Furthermore, while this appeal was pending, Fleming was decided, unequivocally stripping the trial court’s ruling of its theoretical underpinnings. To permit the trial court’s ruling to stand and thus to end these prosecutions on a basis which is no longer the law would be to deny “recognition to society’s interest in giving the prosecution one complete opportunity to convict those who have violated its laws.” Arizona v. Washington, 434 U.S. 497, 509, 98 S. Ct. 824, 54 L. Ed. 2d 717 (1978); Ohio v. Johnson, 467 U.S. 493, 104 S. Ct. 2536, 81 L. Ed. 2d 425 (1984).
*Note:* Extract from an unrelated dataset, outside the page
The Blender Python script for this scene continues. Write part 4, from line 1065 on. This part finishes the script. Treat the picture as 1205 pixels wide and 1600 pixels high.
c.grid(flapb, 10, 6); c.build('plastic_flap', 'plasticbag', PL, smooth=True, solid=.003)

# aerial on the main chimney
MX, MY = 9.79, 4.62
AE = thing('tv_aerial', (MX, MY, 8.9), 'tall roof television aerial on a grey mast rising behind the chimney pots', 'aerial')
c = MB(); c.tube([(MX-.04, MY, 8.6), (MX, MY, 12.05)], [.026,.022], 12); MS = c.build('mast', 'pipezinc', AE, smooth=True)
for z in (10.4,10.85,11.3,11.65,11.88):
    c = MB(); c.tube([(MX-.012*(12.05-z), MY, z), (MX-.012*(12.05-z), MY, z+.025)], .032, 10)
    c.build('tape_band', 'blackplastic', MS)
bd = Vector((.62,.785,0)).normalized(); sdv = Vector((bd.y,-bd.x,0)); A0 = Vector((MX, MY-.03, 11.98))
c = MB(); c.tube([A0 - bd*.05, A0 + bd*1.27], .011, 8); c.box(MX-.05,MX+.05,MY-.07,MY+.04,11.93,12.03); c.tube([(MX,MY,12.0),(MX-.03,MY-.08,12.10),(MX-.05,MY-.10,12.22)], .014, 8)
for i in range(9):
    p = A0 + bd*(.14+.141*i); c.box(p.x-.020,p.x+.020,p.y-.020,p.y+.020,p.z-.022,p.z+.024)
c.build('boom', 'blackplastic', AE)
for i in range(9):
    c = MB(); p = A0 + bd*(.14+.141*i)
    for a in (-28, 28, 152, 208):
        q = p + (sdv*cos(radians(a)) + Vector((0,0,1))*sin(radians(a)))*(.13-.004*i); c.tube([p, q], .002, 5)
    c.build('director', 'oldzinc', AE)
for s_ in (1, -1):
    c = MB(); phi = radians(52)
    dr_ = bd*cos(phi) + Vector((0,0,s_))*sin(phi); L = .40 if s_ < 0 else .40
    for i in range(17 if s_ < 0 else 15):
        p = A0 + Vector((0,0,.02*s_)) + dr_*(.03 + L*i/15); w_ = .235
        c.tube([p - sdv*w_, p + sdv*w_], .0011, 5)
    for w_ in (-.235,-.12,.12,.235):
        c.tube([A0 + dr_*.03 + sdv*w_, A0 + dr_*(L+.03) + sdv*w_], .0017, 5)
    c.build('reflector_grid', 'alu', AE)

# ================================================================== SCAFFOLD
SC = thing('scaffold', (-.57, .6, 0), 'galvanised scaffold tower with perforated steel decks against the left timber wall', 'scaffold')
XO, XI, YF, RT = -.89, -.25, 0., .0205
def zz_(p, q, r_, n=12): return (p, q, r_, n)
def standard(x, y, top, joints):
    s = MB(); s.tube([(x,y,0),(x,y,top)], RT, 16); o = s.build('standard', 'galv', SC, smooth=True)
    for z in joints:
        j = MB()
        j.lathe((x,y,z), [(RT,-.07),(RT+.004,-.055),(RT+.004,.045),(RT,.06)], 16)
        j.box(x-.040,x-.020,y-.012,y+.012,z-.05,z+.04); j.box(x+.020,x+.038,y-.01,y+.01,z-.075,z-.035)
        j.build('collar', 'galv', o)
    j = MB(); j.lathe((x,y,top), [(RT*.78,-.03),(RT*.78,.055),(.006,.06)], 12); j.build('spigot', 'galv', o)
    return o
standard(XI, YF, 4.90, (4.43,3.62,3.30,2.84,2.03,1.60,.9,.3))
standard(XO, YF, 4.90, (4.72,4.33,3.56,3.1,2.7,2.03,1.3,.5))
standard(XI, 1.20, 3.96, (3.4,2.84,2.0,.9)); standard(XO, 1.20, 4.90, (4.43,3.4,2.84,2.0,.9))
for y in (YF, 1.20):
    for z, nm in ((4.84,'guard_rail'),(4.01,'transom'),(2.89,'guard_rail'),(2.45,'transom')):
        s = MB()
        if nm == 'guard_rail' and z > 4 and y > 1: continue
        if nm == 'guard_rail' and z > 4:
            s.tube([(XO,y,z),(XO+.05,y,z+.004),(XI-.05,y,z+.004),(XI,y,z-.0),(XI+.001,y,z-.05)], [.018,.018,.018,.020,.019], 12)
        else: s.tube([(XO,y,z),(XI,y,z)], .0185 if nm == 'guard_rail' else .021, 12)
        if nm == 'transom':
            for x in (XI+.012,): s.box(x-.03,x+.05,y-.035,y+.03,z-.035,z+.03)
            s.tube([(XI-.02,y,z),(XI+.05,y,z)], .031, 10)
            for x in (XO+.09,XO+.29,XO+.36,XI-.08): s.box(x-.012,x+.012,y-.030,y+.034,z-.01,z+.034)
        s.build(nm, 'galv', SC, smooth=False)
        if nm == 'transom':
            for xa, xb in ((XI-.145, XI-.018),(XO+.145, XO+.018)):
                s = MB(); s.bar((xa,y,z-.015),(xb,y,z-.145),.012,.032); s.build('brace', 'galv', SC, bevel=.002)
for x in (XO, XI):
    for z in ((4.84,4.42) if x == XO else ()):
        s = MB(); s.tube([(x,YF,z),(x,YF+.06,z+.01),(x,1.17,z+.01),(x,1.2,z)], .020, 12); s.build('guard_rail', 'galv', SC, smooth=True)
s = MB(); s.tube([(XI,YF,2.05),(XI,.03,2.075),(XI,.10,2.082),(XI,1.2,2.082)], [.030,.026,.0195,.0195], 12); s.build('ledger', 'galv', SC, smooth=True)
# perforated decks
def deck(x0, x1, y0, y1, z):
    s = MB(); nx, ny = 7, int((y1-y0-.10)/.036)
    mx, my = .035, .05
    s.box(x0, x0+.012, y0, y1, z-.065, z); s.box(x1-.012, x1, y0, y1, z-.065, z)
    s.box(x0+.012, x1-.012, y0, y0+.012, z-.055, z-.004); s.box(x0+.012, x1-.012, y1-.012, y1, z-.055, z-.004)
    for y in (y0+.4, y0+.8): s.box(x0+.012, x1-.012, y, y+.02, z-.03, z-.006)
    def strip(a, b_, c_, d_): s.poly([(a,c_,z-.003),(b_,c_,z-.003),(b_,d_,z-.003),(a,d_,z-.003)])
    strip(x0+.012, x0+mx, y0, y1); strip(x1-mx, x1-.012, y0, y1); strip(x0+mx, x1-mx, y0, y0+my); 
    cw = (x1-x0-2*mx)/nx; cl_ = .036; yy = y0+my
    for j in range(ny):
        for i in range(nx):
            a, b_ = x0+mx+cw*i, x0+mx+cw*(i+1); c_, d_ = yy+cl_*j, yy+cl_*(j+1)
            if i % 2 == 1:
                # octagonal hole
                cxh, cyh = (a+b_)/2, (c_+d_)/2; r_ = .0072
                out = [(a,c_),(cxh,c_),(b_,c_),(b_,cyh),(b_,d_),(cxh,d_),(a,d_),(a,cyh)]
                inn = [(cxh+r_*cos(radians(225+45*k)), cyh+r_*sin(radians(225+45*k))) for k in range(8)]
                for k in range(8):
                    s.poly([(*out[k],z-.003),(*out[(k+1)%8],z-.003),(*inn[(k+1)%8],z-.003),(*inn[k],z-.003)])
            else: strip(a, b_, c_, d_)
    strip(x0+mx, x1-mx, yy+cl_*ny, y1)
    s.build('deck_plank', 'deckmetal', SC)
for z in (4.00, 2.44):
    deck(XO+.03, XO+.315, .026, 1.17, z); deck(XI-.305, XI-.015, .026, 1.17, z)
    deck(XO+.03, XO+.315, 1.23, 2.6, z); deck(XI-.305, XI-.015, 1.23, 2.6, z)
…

The defendant also argues that the trial court’s ruling was based on Practice Book § 815 (9) and that Fleming did not eliminate that Practice Book provision. Practice Book § 815 (9) provides for dismissal of an information because of “[djefenses or objections based on the insufficiency of the affidavit relied upon for the issuance of the arrest warrant. ...” The defendant argues in effect that Practice Book § 815 (9) provides a sufficient independent basis for the trial court’s action without regard to Fleming. We disagree. Practice Book § 815 (9) was specifically based on the now abandoned rule of Licari. See Orland, Connecticut Criminal Practice § 815.2. Thus, the reason for the rule no longer exists. See Southland Corporation v. Vernon, 1 Conn. *30App. 439, 446 n.6, 473 A.2d 318 (1984). To accept the defendant’s argument would be to render Fleming a nullity.
There is error in each case, the judgments dismissing the informations are set aside and the cases are remanded for further proceedings according to law.
In this opinion the other judges concurred.